━━━━━ Exercise inputs

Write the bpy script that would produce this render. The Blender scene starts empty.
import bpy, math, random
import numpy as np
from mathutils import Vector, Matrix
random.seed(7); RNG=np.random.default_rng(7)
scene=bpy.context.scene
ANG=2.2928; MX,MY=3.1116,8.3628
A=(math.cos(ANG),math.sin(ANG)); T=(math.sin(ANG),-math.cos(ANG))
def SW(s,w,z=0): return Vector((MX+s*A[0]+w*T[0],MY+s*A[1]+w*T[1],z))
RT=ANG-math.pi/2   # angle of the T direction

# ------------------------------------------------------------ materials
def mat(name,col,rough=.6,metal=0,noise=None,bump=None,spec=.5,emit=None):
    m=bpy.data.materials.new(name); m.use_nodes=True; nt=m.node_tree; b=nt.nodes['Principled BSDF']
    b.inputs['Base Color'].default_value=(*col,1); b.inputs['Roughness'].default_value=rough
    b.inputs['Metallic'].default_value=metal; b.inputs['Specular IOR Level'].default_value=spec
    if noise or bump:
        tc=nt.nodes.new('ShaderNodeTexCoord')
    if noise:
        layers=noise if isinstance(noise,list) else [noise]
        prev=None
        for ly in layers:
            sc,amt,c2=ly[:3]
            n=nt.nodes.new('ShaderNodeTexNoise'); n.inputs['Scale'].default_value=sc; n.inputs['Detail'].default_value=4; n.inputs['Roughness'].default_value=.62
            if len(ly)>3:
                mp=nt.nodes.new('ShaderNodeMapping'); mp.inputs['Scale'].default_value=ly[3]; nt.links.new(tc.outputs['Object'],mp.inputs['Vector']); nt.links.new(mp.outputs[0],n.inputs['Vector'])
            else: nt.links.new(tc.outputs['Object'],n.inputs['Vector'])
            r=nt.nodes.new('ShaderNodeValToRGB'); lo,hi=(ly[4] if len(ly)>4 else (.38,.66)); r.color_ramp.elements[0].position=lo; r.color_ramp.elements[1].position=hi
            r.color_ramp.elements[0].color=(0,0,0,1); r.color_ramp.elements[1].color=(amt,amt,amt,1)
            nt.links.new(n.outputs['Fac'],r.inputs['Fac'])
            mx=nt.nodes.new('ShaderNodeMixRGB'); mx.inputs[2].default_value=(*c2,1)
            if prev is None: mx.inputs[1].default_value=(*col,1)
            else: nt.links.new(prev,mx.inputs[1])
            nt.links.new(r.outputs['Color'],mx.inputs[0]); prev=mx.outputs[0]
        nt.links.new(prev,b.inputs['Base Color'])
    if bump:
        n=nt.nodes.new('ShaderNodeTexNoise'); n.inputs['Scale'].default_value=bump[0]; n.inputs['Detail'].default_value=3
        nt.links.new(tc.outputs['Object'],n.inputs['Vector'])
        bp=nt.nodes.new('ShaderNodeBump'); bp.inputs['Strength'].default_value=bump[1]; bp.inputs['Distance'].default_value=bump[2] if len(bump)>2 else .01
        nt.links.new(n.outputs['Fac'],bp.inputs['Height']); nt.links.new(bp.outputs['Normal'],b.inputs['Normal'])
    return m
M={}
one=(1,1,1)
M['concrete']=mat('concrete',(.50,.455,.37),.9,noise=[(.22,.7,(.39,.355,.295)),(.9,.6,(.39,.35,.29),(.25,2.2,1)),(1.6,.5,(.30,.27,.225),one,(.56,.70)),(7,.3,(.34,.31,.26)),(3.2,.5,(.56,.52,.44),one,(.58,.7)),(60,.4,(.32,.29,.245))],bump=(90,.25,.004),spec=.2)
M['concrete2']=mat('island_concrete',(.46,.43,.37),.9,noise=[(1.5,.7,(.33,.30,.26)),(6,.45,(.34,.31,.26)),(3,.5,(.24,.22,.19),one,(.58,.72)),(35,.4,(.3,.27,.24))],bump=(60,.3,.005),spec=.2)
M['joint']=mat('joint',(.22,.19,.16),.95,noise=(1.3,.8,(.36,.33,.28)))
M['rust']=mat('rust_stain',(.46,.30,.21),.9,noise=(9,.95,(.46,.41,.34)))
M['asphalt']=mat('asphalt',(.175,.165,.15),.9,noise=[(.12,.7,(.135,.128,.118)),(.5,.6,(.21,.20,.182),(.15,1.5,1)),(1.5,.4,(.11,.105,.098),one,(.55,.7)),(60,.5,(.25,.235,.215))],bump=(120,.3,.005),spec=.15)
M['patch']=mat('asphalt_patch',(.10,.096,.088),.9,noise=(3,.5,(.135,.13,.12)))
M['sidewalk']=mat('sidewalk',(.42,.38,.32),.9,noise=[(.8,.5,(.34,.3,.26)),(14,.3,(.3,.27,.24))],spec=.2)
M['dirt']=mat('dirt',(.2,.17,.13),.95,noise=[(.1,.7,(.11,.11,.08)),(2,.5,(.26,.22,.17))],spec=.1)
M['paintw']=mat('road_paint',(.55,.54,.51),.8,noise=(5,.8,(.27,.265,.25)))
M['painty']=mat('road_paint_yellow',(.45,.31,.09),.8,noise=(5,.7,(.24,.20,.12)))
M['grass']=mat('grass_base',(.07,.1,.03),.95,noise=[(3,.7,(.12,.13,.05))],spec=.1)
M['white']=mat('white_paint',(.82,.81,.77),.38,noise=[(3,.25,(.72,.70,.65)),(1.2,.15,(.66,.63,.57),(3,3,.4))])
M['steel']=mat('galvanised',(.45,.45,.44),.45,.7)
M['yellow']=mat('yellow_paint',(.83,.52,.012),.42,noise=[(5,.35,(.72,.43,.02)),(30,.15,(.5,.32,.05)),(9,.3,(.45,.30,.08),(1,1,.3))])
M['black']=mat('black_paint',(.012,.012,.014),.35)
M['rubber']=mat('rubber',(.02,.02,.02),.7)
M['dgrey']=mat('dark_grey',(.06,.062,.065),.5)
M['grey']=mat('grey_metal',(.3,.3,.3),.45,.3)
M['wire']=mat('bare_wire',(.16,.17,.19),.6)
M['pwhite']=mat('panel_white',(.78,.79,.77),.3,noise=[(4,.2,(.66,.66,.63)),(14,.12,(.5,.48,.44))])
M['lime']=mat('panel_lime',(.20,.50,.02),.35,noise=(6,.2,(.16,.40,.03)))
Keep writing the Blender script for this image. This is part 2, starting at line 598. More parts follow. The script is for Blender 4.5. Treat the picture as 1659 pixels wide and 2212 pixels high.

━━━━━━━━━━

Exercise requirements:
Output the listing above without altering a single character.

Solved problem:
Write the bpy script that would produce this render. The Blender scene starts empty.
import bpy, math, random
import numpy as np
from mathutils import Vector, Matrix
random.seed(7); RNG=np.random.default_rng(7)
scene=bpy.context.scene
ANG=2.2928; MX,MY=3.1116,8.3628
A=(math.cos(ANG),math.sin(ANG)); T=(math.sin(ANG),-math.cos(ANG))
def SW(s,w,z=0): return Vector((MX+s*A[0]+w*T[0],MY+s*A[1]+w*T[1],z))
RT=ANG-math.pi/2   # angle of the T direction

# ------------------------------------------------------------ materials
def mat(name,col,rough=.6,metal=0,noise=None,bump=None,spec=.5,emit=None):
    m=bpy.data.materials.new(name); m.use_nodes=True; nt=m.node_tree; b=nt.nodes['Principled BSDF']
    b.inputs['Base Color'].default_value=(*col,1); b.inputs['Roughness'].default_value=rough
    b.inputs['Metallic'].default_value=metal; b.inputs['Specular IOR Level'].default_value=spec
    if noise or bump:
        tc=nt.nodes.new('ShaderNodeTexCoord')
    if noise:
        layers=noise if isinstance(noise,list) else [noise]
        prev=None
        for ly in layers:
            sc,amt,c2=ly[:3]
            n=nt.nodes.new('ShaderNodeTexNoise'); n.inputs['Scale'].default_value=sc; n.inputs['Detail'].default_value=4; n.inputs['Roughness'].default_value=.62
            if len(ly)>3:
                mp=nt.nodes.new('ShaderNodeMapping'); mp.inputs['Scale'].default_value=ly[3]; nt.links.new(tc.outputs['Object'],mp.inputs['Vector']); nt.links.new(mp.outputs[0],n.inputs['Vector'])
            else: nt.links.new(tc.outputs['Object'],n.inputs['Vector'])
            r=nt.nodes.new('ShaderNodeValToRGB'); lo,hi=(ly[4] if len(ly)>4 else (.38,.66)); r.color_ramp.elements[0].position=lo; r.color_ramp.elements[1].position=hi
            r.color_ramp.elements[0].color=(0,0,0,1); r.color_ramp.elements[1].color=(amt,amt,amt,1)
            nt.links.new(n.outputs['Fac'],r.inputs['Fac'])
            mx=nt.nodes.new('ShaderNodeMixRGB'); mx.inputs[2].default_value=(*c2,1)
            if prev is None: mx.inputs[1].default_value=(*col,1)
            else: nt.links.new(prev,mx.inputs[1])
            nt.links.new(r.outputs['Color'],mx.inputs[0]); prev=mx.outputs[0]
        nt.links.new(prev,b.inputs['Base Color'])
    if bump:
        n=nt.nodes.new('ShaderNodeTexNoise'); n.inputs['Scale'].default_value=bump[0]; n.inputs['Detail'].default_value=3
        nt.links.new(tc.outputs['Object'],n.inputs['Vector'])
        bp=nt.nodes.new('ShaderNodeBump'); bp.inputs['Strength'].default_value=bump[1]; bp.inputs['Distance'].default_value=bump[2] if len(bump)>2 else .01
        nt.links.new(n.outputs['Fac'],bp.inputs['Height']); nt.links.new(bp.outputs['Normal'],b.inputs['Normal'])
    return m
M={}
one=(1,1,1)
M['concrete']=mat('concrete',(.50,.455,.37),.9,noise=[(.22,.7,(.39,.355,.295)),(.9,.6,(.39,.35,.29),(.25,2.2,1)),(1.6,.5,(.30,.27,.225),one,(.56,.70)),(7,.3,(.34,.31,.26)),(3.2,.5,(.56,.52,.44),one,(.58,.7)),(60,.4,(.32,.29,.245))],bump=(90,.25,.004),spec=.2)
M['concrete2']=mat('island_concrete',(.46,.43,.37),.9,noise=[(1.5,.7,(.33,.30,.26)),(6,.45,(.34,.31,.26)),(3,.5,(.24,.22,.19),one,(.58,.72)),(35,.4,(.3,.27,.24))],bump=(60,.3,.005),spec=.2)
M['joint']=mat('joint',(.22,.19,.16),.95,noise=(1.3,.8,(.36,.33,.28)))
M['rust']=mat('rust_stain',(.46,.30,.21),.9,noise=(9,.95,(.46,.41,.34)))
M['asphalt']=mat('asphalt',(.175,.165,.15),.9,noise=[(.12,.7,(.135,.128,.118)),(.5,.6,(.21,.20,.182),(.15,1.5,1)),(1.5,.4,(.11,.105,.098),one,(.55,.7)),(60,.5,(.25,.235,.215))],bump=(120,.3,.005),spec=.15)
M['patch']=mat('asphalt_patch',(.10,.096,.088),.9,noise=(3,.5,(.135,.13,.12)))
M['sidewalk']=mat('sidewalk',(.42,.38,.32),.9,noise=[(.8,.5,(.34,.3,.26)),(14,.3,(.3,.27,.24))],spec=.2)
M['dirt']=mat('dirt',(.2,.17,.13),.95,noise=[(.1,.7,(.11,.11,.08)),(2,.5,(.26,.22,.17))],spec=.1)
M['paintw']=mat('road_paint',(.55,.54,.51),.8,noise=(5,.8,(.27,.265,.25)))
M['painty']=mat('road_paint_yellow',(.45,.31,.09),.8,noise=(5,.7,(.24,.20,.12)))
M['grass']=mat('grass_base',(.07,.1,.03),.95,noise=[(3,.7,(.12,.13,.05))],spec=.1)
M['white']=mat('white_paint',(.82,.81,.77),.38,noise=[(3,.25,(.72,.70,.65)),(1.2,.15,(.66,.63,.57),(3,3,.4))])
M['steel']=mat('galvanised',(.45,.45,.44),.45,.7)
M['yellow']=mat('yellow_paint',(.83,.52,.012),.42,noise=[(5,.35,(.72,.43,.02)),(30,.15,(.5,.32,.05)),(9,.3,(.45,.30,.08),(1,1,.3))])
M['black']=mat('black_paint',(.012,.012,.014),.35)
M['rubber']=mat('rubber',(.02,.02,.02),.7)
M['dgrey']=mat('dark_grey',(.06,.062,.065),.5)
M['grey']=mat('grey_metal',(.3,.3,.3),.45,.3)
M['wire']=mat('bare_wire',(.16,.17,.19),.6)
M['pwhite']=mat('panel_white',(.78,.79,.77),.3,noise=[(4,.2,(.66,.66,.63)),(14,.12,(.5,.48,.44))])
M['lime']=mat('panel_lime',(.20,.50,.02),.35,noise=(6,.2,(.16,.40,.03)))
Keep writing the Blender script for this image. This is part 2, starting at line 598. More parts follow. The script is for Blender 4.5. Treat the picture as 1659 pixels wide and 2212 pixels high.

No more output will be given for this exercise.